The court’s jurisdiction in this case only covers the crime of genocide. The vast body of war crimes and crimes against humanity of which the Myanmar government and military have been accused has to be pursued in other forums, such as the International Criminal Court, which has its own Rohingya investigation underway.

Myanmar’s Weak Defense

The judges found that some of the worst atrocities allegedly committed against the Rohingya “are capable of falling within the provisions of the Convention.” This means genocidal acts may have taken place, and sets up the dispute required for the case to be argued on the merits.
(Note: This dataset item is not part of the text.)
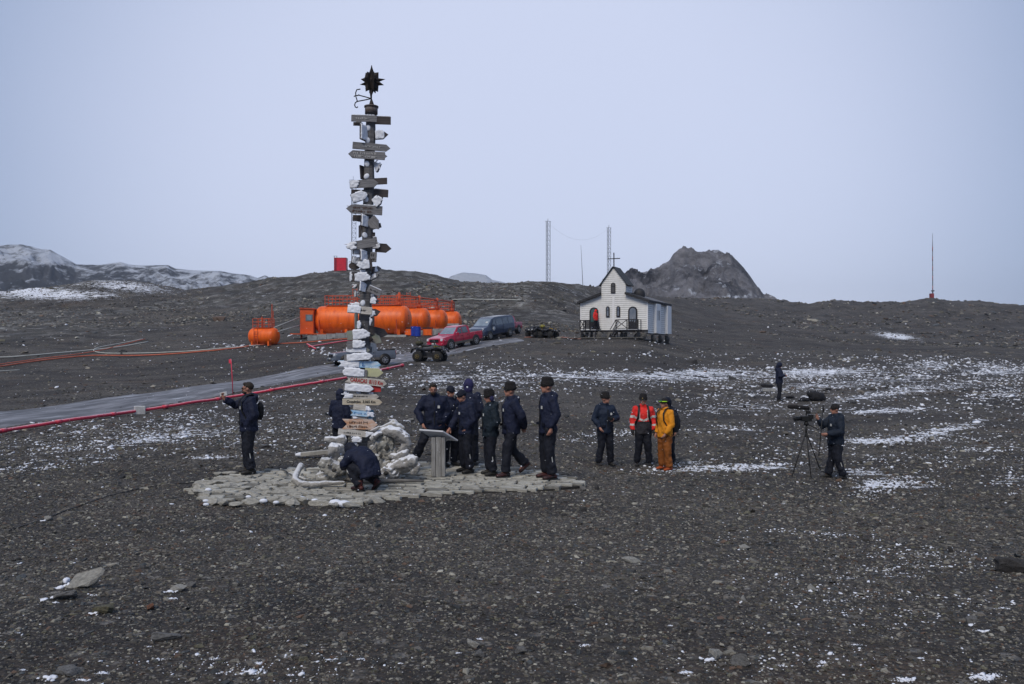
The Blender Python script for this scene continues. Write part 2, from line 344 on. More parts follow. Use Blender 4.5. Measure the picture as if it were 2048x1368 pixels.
def ground_material():
    m = bpy.data.materials.new('dark_gravel_soil'); m.use_nodes = True; nt = m.node_tree; N = nt.nodes; L = nt.links
    b = N['Principled BSDF']; b.inputs['Roughness'].default_value = .85; b.inputs['Specular IOR Level'].default_value = .25
    tc = N.new('ShaderNodeTexCoord')
    def noise(sc, det=6, st=(1, 1, 1), rough=.6):
        mp = N.new('ShaderNodeMapping'); mp.inputs['Scale'].default_value = st; L.new(tc.outputs['Object'], mp.inputs['Vector'])
        n = N.new('ShaderNodeTexNoise'); n.inputs['Scale'].default_value = sc; n.inputs['Detail'].default_value = det; n.inputs['Roughness'].default_value = rough
        L.new(mp.outputs[0], n.inputs['Vector']); return n.outputs[0]
    def mix(f, a, c, t='MIX'):
        x = N.new('ShaderNodeMix'); x.data_type = 'RGBA'; x.blend_type = t
        for s, v in (('Factor', f), ('A', a), ('B', c)):
            if isinstance(v, (int, float)): x.inputs[s].default_value = v
            elif isinstance(v, tuple): x.inputs[s].default_value = (*v, 1)
            else: L.new(v, x.inputs[s])
        return x.outputs['Result']
    def mr(v, a, c, o0=0, o1=1):
        x = N.new('ShaderNodeMapRange'); L.new(v, x.inputs['Value']); x.inputs['From Min'].default_value = a; x.inputs['From Max'].default_value = c
        x.inputs['To Min'].default_value = o0; x.inputs['To Max'].default_value = o1; return x.outputs[0]
    def mth(op, a, c=None, e=None):
        x = N.new('ShaderNodeMath'); x.operation = op
        for i, v in enumerate((a, c, e)):
            if v is None: continue
            if isinstance(v, (int, float)): x.inputs[i].default_value = v
            else: L.new(v, x.inputs[i])
        return x.outputs[0]
    big = noise(.09, 4); med = noise(.8, 6); fine = noise(14, 6, rough=.75)
    c = mix(mr(big, .4, .6), (.042, .036, .031), (.092, .083, .073))
    c = mix(mr(med, .35, .7, 0, .7), c, (.115, .100, .084))
    c = mix(mr(noise(.3, 4), .55, .68, 0, .55), c, (.100, .064, .040))
    v = N.new('ShaderNodeTexVoronoi'); v.inputs['Scale'].default_value = 30; L.new(tc.outputs['Object'], v.inputs['Vector'])
    vs = N.new('ShaderNodeSeparateColor'); L.new(v.outputs['Color'], vs.inputs[0])
    pale = mth('MULTIPLY', mr(vs.outputs[0], .66, .95), mr(v.outputs['Distance'], .45, .3))
    c = mix(mth('MULTIPLY', pale, .9), c, (.33, .31, .275))
    c = mix(mth('MULTIPLY', mr(vs.outputs[1], .8, .95), .7), c, (.018, .017, .018))
    v3 = N.new('ShaderNodeTexVoronoi'); v3.inputs['Scale'].default_value = 7; L.new(tc.outputs['Object'], v3.inputs['Vector'])
    vs3 = N.new('ShaderNodeSeparateColor'); L.new(v3.outputs['Color'], vs3.inputs[0])
    c = mix(mth('MULTIPLY', mr(vs3.outputs[0], .68, .95), mr(v3.outputs['Distance'], .42, .28)), c, (.27, .255, .23))
    c = mix(mr(fine, .38, .62, .75, 0), c, (.014, .013, .013))  # low spots of the fine bump coloured darker, imitating shade between pebbles
    rub = N.new('ShaderNodeAttribute'); rub.attribute_name = 'rubble'
    v4 = N.new('ShaderNodeTexVoronoi'); v4.inputs['Scale'].default_value = .9; L.new(tc.outputs['Object'], v4.inputs['Vector'])
    vs4 = N.new('ShaderNodeSeparateColor'); L.new(v4.outputs['Color'], vs4.inputs[0])
    rc = mix(mr(vs4.outputs[0], .3, 1), (.05, .05, .045), (.26, .26, .25))
    c = mix(mth('MULTIPLY', rub.outputs['Fac'], mr(noise(.9, 7, rough=.8), .45, .6)), c, rc)
    c = mix(1.0, c, mix(mr(noise(.22, 5, (1, 2.0, 1)), .36, .64), (.66, .66, .70), (1.42, 1.40, 1.38)), 'MULTIPLY')
    # snow lying between the stones
    sa = N.new('ShaderNodeAttribute'); sa.attribute_name = 'snow'
    s1 = noise(.8, 9, (.8, 2.8, 1), .74); s2 = noise(5.5, 5, (1, 1.3, 1), .7)
    ss = mth('ADD', mth('MULTIPLY', s1, .62), mth('MULTIPLY', s2, .38))
    t = mth('ADD', ss, mth('MULTIPLY', sa.outputs['Fac'], .165))
    sf = mr(t, .648, .668)
    c = mix(sf, c, (.78, .80, .86))
    L.new(c, b.inputs['Base Color'])
    bp = N.new('ShaderNodeBump'); bp.inputs['Strength'].default_value = .9; bp.inputs['Distance'].default_value = .03
    hh = mth('ADD', mth('MULTIPLY', fine, .8), mth('MULTIPLY', v.outputs['Distance'], -.8))
    hh = mth('ADD', hh, mth('MULTIPLY', sf, .7))
    L.new(hh, bp.inputs['Height']); L.new(bp.outputs[0], b.inputs['Normal'])
    return m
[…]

  • The court shot down Myanmar’s view that a “plausible claim” under the Genocide Convention must at this stage include evidence demonstrating specific genocidal intent. There need not be a showing of specific genocidal intent to destroy all or part of a protected group of people—which is difficult to prove on the merits—as a predicate to ordering provisional measures. Nor is it necessary to show that genocide is the only plausible reading of the facts to move ahead with such measures.
  • The court ruled that it has jurisdiction over the case and that there is indeed a “dispute” between two states parties, Gambia and Myanmar. This is critical, because Myanmar had argued that Gambia sued Myanmar simply as a proxy for the Organization of Islamic Cooperation, which supports the judicial initiative to hold Myanmar accountable for assaults on the Rohingya. Gambia can sue in its own right as a state party to the convention.
  • The judges found that the Rohingya “appear to be a protected group” to be shielded by the Genocide Convention.* 
  • The court also rejected Myanmar’s domestically popular claim, which was advanced in The Hague last month, that the ongoing internal conflict between armed groups, some aligned with the Rohingya, and the Myanmar military overshadows the nation’s obligations under the Genocide Convention. The existence of war, in the court’s view, is essentially irrelevant: “The context invoked by Myanmar does not stand in the way of the Court’s assessment of the existence of a real and imminent risk of irreparable prejudice to the rights protected under the Convention.”

A Test for International Justice

Diplomats, political leaders, and humanitarian agencies will have to keep up their fight to protect the long-suffering Rohingya. The provisional measures ordered by the court are legally binding on Myanmar. However, only the UN Security Council can enforce them, and the prospect of that happening is remote with possible vetoes from China and Russia.

So, as the case moves to the next stage and the court awaits Myanmar’s response in the months ahead, the force of the law itself will be severely tested.

*Editor’s note: This point was edited to clarify the court’s finding related to the protected status of the Rohingya.